The Reds’ best player, as he had been since 1986 or so, was center fielder Eric Davis, who characteristically managed only 127 games but set the tone for a team built around fundamental defense, great (if not blazing) speed and solid , double-digit power.

The starting rotation was led by 30-year-old Tom Browning and former Athletic Jose Rijo, both of whom pitched well above league-average but neither of whom blew your mind with their stats.

The bullpen, of course, was in the first year of the post-John Franco era, and the feeling entering the season was that it would be a sore point for the Reds and new manager Lou Piniella.  How silly we were!

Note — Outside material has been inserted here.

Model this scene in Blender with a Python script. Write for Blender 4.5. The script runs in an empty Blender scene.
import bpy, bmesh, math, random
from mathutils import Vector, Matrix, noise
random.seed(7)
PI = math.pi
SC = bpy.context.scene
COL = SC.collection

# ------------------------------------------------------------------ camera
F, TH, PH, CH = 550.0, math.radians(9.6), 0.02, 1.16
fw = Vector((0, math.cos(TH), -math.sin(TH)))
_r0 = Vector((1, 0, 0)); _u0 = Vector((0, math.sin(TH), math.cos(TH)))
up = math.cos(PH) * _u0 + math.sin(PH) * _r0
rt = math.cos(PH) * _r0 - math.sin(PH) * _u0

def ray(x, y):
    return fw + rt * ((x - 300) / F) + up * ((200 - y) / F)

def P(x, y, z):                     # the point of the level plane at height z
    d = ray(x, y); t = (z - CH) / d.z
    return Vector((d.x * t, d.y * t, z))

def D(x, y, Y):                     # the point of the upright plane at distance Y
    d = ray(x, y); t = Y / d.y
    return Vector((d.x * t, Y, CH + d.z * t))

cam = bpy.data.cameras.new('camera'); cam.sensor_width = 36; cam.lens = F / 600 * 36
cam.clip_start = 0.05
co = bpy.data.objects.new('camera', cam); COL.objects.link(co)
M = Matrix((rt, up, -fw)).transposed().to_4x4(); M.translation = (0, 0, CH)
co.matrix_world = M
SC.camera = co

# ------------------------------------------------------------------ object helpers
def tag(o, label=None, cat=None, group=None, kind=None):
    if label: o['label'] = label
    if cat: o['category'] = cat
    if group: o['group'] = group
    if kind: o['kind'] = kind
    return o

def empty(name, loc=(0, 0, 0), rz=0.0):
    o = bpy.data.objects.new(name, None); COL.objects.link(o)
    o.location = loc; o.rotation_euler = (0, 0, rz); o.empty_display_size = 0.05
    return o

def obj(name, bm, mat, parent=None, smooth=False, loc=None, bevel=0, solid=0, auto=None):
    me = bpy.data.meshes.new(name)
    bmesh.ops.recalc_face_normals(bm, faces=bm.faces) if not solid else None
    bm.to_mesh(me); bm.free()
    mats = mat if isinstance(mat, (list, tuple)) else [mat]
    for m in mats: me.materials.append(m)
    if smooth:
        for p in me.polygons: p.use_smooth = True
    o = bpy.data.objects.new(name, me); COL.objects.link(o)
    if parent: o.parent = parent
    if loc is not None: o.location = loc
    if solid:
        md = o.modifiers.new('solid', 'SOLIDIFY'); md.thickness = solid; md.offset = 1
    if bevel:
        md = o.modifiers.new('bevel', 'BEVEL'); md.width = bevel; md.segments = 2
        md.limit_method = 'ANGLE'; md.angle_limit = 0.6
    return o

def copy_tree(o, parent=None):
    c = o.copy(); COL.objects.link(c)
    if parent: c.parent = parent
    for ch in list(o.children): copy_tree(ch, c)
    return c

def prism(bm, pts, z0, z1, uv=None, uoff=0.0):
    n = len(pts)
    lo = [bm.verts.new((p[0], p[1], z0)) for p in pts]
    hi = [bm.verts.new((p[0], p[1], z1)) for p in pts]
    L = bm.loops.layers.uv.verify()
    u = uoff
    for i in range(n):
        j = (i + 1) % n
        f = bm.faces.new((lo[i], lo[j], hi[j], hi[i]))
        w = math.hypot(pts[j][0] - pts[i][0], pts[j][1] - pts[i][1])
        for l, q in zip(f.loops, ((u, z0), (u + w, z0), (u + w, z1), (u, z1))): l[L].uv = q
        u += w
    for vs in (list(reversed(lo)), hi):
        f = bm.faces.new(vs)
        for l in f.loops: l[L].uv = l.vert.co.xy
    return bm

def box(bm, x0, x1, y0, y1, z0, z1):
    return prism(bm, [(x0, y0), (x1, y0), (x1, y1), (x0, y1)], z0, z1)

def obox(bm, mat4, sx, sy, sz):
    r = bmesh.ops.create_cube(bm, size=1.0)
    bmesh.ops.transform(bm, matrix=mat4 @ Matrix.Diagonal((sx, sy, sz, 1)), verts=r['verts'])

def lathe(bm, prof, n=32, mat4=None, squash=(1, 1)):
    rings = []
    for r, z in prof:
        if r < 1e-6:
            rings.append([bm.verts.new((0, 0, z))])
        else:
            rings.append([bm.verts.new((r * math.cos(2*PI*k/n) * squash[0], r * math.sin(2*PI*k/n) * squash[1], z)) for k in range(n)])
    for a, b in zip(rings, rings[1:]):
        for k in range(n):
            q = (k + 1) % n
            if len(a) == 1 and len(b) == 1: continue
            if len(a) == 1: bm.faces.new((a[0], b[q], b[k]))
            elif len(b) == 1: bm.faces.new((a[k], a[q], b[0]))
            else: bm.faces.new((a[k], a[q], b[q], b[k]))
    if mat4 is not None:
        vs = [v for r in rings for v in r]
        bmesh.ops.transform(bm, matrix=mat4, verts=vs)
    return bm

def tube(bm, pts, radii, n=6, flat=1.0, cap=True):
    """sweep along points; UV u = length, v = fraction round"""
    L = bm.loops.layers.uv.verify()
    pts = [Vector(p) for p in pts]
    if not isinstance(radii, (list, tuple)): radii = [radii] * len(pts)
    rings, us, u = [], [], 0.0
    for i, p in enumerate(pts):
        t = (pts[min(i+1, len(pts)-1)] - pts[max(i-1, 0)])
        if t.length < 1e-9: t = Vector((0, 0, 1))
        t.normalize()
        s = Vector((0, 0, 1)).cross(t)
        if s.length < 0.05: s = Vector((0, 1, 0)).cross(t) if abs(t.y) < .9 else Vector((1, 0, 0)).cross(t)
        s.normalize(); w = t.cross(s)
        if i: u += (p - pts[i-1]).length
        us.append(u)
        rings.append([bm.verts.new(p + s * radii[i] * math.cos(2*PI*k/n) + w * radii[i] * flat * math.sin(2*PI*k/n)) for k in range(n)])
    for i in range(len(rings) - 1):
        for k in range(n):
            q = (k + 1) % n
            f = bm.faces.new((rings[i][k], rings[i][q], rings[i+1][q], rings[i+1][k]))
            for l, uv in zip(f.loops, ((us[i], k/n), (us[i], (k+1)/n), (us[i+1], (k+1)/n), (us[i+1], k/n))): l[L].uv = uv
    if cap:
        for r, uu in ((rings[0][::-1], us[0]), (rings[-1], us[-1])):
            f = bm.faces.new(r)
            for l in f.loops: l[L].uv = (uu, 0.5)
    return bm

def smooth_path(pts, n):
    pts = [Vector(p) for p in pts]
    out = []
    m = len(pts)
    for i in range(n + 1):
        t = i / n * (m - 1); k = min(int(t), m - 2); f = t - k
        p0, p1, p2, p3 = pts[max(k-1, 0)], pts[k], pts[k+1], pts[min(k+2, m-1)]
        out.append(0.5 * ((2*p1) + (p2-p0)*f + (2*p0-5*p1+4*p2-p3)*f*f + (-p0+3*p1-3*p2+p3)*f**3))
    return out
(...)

By the end of the season, sports fans everywhere knew about the Nasty Boys at the back end of the Reds pitching staff, and it might be argued that lefty Randy Myers and righty Rob Dibble kicked off the trend of true ninth-inning fireballers in earnest.  The tag-team closers each averaged more than 10 strikeouts per nine innings and all but assured that any Reds’ lead heading into the late innings would be converted into a victory.

The Series clincher 24 years ago tonight was typical of the tight, maybe ho-hum baseball that the Reds played all season. Rijo pitched eight-and-a-third innings of two-hit, three walk ball and struck out nine, allowing one run. Myers took over with one out in the ninth, inducing a ground out from Jose Canseco and a foul pop-out from Carney Lansford.

Queue anti-climax and wild celebration.

Those were the 1990 Reds, though, and they are Cincy fan’s last claim to a championship.

The 2014 Kansas City Royals are not a perfect parallel for those plucky Reds, but the similarities are strong enough to let us live vicariously.  And, even though the Giants are no one’s idea of a steamroller, the way the 1990 A’s were, San Fran has been just about unbeatable in October over the last five years, so you have to consider them favorites, at least in that light.

All in all, it seems like a the perfect kind of match-up to help us celebrate our own anniversary, at least if the Reds themselves can’t be part of the fray.

The best part is that Spring Training is now less than four months away.